Archiving the Design for Future Updates
When designing any system it is normally important to archive all the pertinent design files. When designing a system that will support remote field updates, being able to recreate or slightly modify an existing design version is important. Therefore it becomes critical to not only archive all source, implementation, or constraint files that were used to create the existing revision of the design, but to also document the entire flow used to create the final bitstream. Also, depending on the expected life of the application, it may be a good idea to archive (save the CDROM) the tools used in the creation of the bitstream. This would include all synthesis or schematic design entry tools a well as the Xilinx implementation tools.

Future Study
The sample system reviewed above included a communication processor that may have already been doing remote software updates.

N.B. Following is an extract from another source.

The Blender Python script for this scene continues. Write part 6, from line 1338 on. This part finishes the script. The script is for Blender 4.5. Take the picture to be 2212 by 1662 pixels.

This application was the focus of this paper because it was the simplest type of system to make field updateable.

Other types of systems which are not discussed, but which could also be field updateable, include boards which do not have a processor to control the configuration bitstream update, or boards where the FPGA is the only significant logic in the system. An example is a PC add-in card that uses FPGAs for the PCI interface and backend design.

Although the issues discussed above also apply to these systems, there may be a few issues that are more prevalent in these types of applications. These issues could include the necessity of designing the system to automatically switch to a backup configuration bitstream or some sort of 'boot-prom' that allowed for another update in the case an update failure.